Hendel’s wife joined in, saying that no one has come to speak to the family, and that they haven’t signed anything.

 

“Tell me—where am I supposed to be going from here? What’s going to happen to all of my belongings?” she asked with tears in her eyes.

 

During the discussion Hendel’s children began to cry in front of the officers.

 

“Look at that tree in the picture, look how small it is,” Hendel’s daughter said.

 

“I took that picture many years ago. I tried to take a picture of that tree again recently, but it was too large to fit in the frame. We’ve lived here for 28 years; do you understand what you are destroying here?”

 

Hendel insisted on giving the soldiers plates of watermelon that he had prepared ahead of time.

 

“Despite the things that have been written about us in the press, about what’s supposedly going to happen during the pullout, we made sure in the last few months to keep things calm and ensure that the pullout would not be hard. I am your brother. We will do everything we can to make sure that this goes off quietly, but I would like to be the last Jew to leave Gush Katif. I ask you to let me have this last wish. It has been my life’s work.”

 

The officers said they would find out if it’s possible, while Hendel added that it is “because of our responsible actions, we are doing everything we can to prevent a tear in the fabric of our society.

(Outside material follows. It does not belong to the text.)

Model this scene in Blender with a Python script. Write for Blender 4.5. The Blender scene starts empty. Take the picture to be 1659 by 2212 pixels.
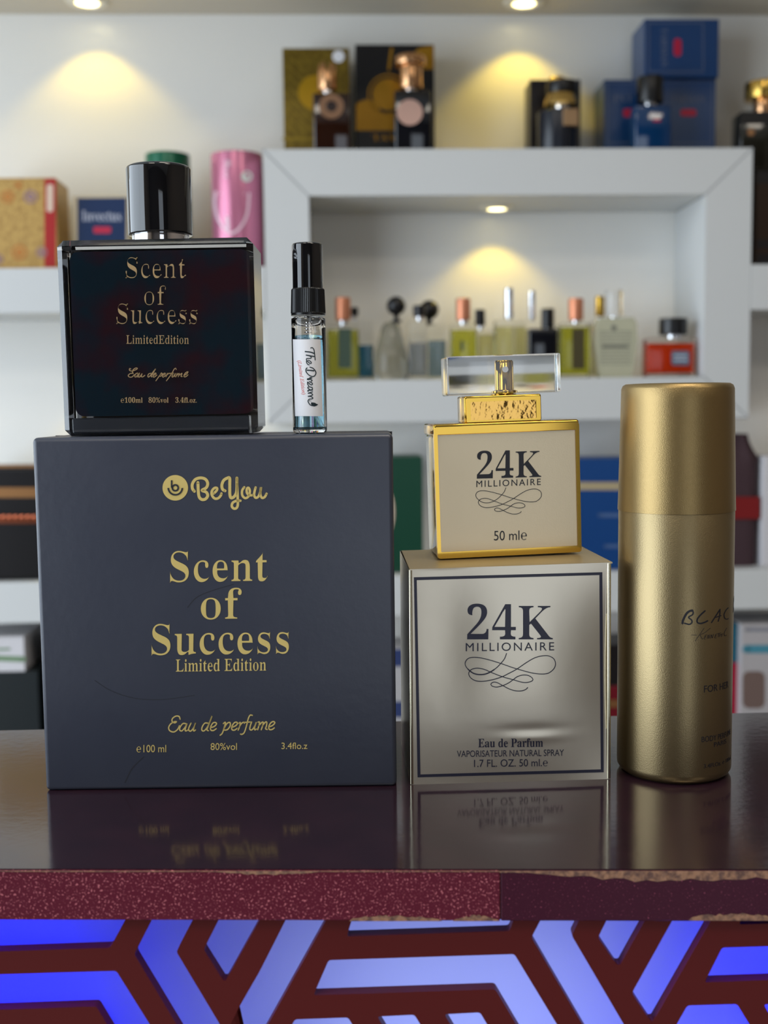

You aren’t to blame.”

 

Tears and screams

 

There have been reports in recent weeks that the families of Ganei Tal will move to Kibbutz Hafetz Haim and then from there to cara-villas (mobile homes) in Yad Binyamin. But Hendel’s wife refused to consider it.

 

“I apologize in the name of the country for what has happened to you… we’ve tried to make it easier, I am sorry,” Hendel finally said. He shook hands with the officers and then hugged them.

 

The atmosphere was tense as hundreds of soldiers streamed into Ganei Tal. Despite the fact that the residents were in their homes, the soldiers were met with crying and screams that they should refuse orders to carry out the disengagement and leave the place.

 

One young woman walked around with a piece of a mortar shell and screamed at the soldiers: “6,000 of these fell on us. Is this what you joined the army for? This is the great IDF? You didn’t need to come out in such force; we knew you would succeed at your mission.”

 

Several residents were seen packing up their belongings. Some of the houses had writing scrawled on the outside condemning Prime Minister Ariel Sharon and the evacuation—one house even had a teddy bear hanging with a noose around its neck.